| Property Location |
Indicate the state in which your property is located. |
| Property Value |
Indicate your estimation of the value of your property. This is critical as it establishes your “loan-to-value” ratio which in turn affects the interest rate of your mortgage. |
| Loan Amount |
This represents the maximum loan amount you are seeking. |
| Loan Purpose |
Your options include: Purchase, Rate and Term refinance (no cash is coming back to you at closing), Cash Out refinance (you are expecting to receive funds back at closing) and Home Equity (this is a second mortgage over and above any current loans you may have against your property). |
| Days to Closing |
State how many days until you are expecting to finalize your transaction closest to 30 or 60 days. |
| Rate Your Credit |
Excellent credit would be equal to a FICO score of 740+. Good is equal to a FICO score of 680-739. Fair is a FICO of 660-679. Poor is 620-659. |
| Number of Units |
A single family home whether detached or attached would be one unit. Purchasing both sides of a duplex would be 2 units, etc. |
| Occupancy |
Owner occupied means you intend to use this home as your primary residence. Non-owner occupied would be a rental for investment. A second home would be a vacation home. |
| Waive Escrow |
Real estate taxes and homeowners insurance are usually included in your mortgage payments. With at least 20% equity, you can elect to pay your taxes and homeowners insurance separately. However, there is generally a one-time charge of ¼ of 1% to “opt out” of including your escrows with your mortgage payment. |
| Points Paid |
A point is 1% of your mortgage. Points are pre-paid interest charges that “buy down” your interest rate. The more points you pay up front, the lower your permanent rate will be. |
| Loan Programs |
Fixed rate loans are conventional mortgages requiring a minimum of 3% down. Generally these loans have higher credit, income and asset standards. Having less than 20% down will require the addition of Private Mortgage Insurance.
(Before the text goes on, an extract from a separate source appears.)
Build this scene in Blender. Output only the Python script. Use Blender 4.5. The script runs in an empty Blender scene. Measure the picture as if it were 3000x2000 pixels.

FHA loans are insured by the U.S. Government allowing lenders to offer more liberal terms including a down payment of less than 3% (which can be from a gift from a relative or non-profit agency), an assumable feature and more forgiving credit, income and asset requirements.
VA loans are a benefit veterans receive for serving our country. These loans are guaranteed by the U.S. Government providing for easiest qualifying features including 100% financing for eligible veterans.